No! It simply means that you can't run your spray gun continuously nonstop. Most of our guns rated at 7-10 CFM can be operated with satisfaction on a 2-5HP single stage compressor rated at 6.8 @ 40. Guns rated at 9-12CFM can be operated with satisfaction on a 5-6HP single stage compressor rated at 8.6 @ 40. If you have a compressor rated below 6.8@40, we have a special selection of professional low air guns and mini guns which operate on as little as 1HP.

"8.6 @ 40 and a 20 gallon tank? Unless I were doing production work I don't feel you need an upgrade. You can spray an Astro Pneumatic Gun for example, rated at 10cfm at 40psi and it works just fine to spray four interior six panel doors one right after the other. By the time the compressor needs to catch up I need to give my arm a brake anyway. Or I need to refill the cup. Once you use a professional gun like the Astro Pneumatic, I'm sure you will like it as much as everyone else."

If my compressor is small, are there any options for me?
Certainly! Compressors are simply tanks with motors on them to compress the air.
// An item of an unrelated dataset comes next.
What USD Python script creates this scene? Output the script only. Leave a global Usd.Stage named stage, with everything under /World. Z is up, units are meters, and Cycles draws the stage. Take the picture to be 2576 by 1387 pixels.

You can always add anther spare tank to get more holding capacity that can be connected and disconnected when needed. You can also chain compressors together with a simple T fitting. Compressors are sold for as little as $38.00 for 4cfm@40 at your local hobby store and you can simply add such a compressor to your existing setup (i.e. stick them together). This is another way to avoid a 220V outlet which many large compressor take. You can run an extension cord from another socket or fuse and chain these units together.

So why not buy a spray gun with a lower CFM rating to match my compressor?
Simply put, it is the air that breaks up your paint. Remember, professionals use about 10-15CFM to break up their paint and get the best atomization. We focus on professional guns to be used by the most particular professionals and serious hobbyists. An analogy: Low CFM guns on the market are like 4 cylinder cars. We focus on 8 cylinder professional models. For low CFM guns, you need to have superb engineering and precise manufacturing to get paint break up power in a "4 cylinder car" as compared to the breakup power in our "8 cylinder models", and that usually means you're paying more money for less performance or you are buying a very lousy gun with poor performance, orange peel and the like. Please, do not opt for an inexpensive low CFM gun, you will not get the fine atomization desired by a professional painter.

So am I out of luck? No, we often encourage you to get a good size compressor, but at SprayGunWorld, we have searched far and wide for the finest low CFM guns on the market. We have created a low CFM gun selection for those who have small compressors. In our search, we have looked for high quality, mostly USA made options. Our offerings are limited to what we consider the finest low air guns on the market with - all with precision manufacturing. Please consider them "6 cylinder models".

If I am getting a compressor, what should I buy?
If you are purchasing a compressor you should always get the most CFM and the Highest PSI rating you can afford. But realistically, we recommend as a good starting point a 5-6HP compressor 8.6 CFM @ 40PSI. An example is the Craftsman 6HP that runs for around $260 at Sears or a similar unit at Home Depot of 7.2 CFM@40PSI and the like.

Oil, oiless?
The cylinders in a compressor generate a lot of heat. Some of this heat is caused by the compression of the air itself, but a lot more would be created if the piston caused too much friction against the walls of the cylinder on every stroke. There are two solutions currently used by compressor manufacturers: lubricate the pistons with oil (the way your car handles the same problem) - or line the cylinders with something very slippery (like Teflon). So-called "Oil-Less" compressors use solution number two. It's cheaper to manufacture a pump if you don't have to worry about circulating a lubricant (and giving the user a place to drain it and add more, etc.). So the primary advantage of the Oil-Less design is money. Advantage number two is you don't have to worry about checking the oil level - ever! But without oil to circulate and help draw away the heat, Oil-Less pumps will eventually get a lot hotter than lubricated pumps. Also the slippery lining will eventually wear away and you'll need to get the pump rebuilt. So the cheaper compressor will work fine for light-use applications. And if you don't use it a lot, it may well be all you'll ever need. But for day-in, day-out professional use, remember that there aren't many cars on the road with Teflon cylinders.